After witnessing the effectiveness of consumer boycotts against The Rush Limbaugh Show, corporate America has announced it is pulling support of right-wing talk radio.
Ninety-eight major corporations, such as Ford, GM, Allstate, and McDonald's, have told Premiere Networks (which distributes Limbaugh and many other right-wing radio shows) that they want to advertise exclusively on "programs free of content that you know are deemed to be offensive or controversial (for example, Mark Levin, Rush Limbaugh, Tom Leykis, Michael Savage, Glenn Beck, Sean Hannity)."

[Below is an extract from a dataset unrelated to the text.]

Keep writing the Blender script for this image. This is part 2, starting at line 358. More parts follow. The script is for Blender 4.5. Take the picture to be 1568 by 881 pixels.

As John Avlon of The Daily Beast says, "This is big."
(Photo: Reuters) [Limbaugh, Beck, Hannity, et al.] are playing to a (sometimes literally) dying demographic. Rush & Co. rate best among old, white males. They have been steadily losing women and young listeners, who are alienated by the angry, negative, obsessive approach to political conservations. Add to that the fact that women ages 24–55 are the prize advertising demographic, and you have a perfect storm emerging after Limbaugh's Sandra Fluke comments.
As pressure grows for advertisers and radio stations to drop Rush & Co., there will be much talk about the dangers of censorship, with allies talking about a left-wing "jihad" against Rush (language his brother David Limbaugh has already used).
But the irony is that the same market forces that right-wing talk-radio hosts champion are helping to seal their fate. Advertisers are abandoning the shows because they no longer want to be associated with the hyperpartisan — and occasionally hateful — rhetoric.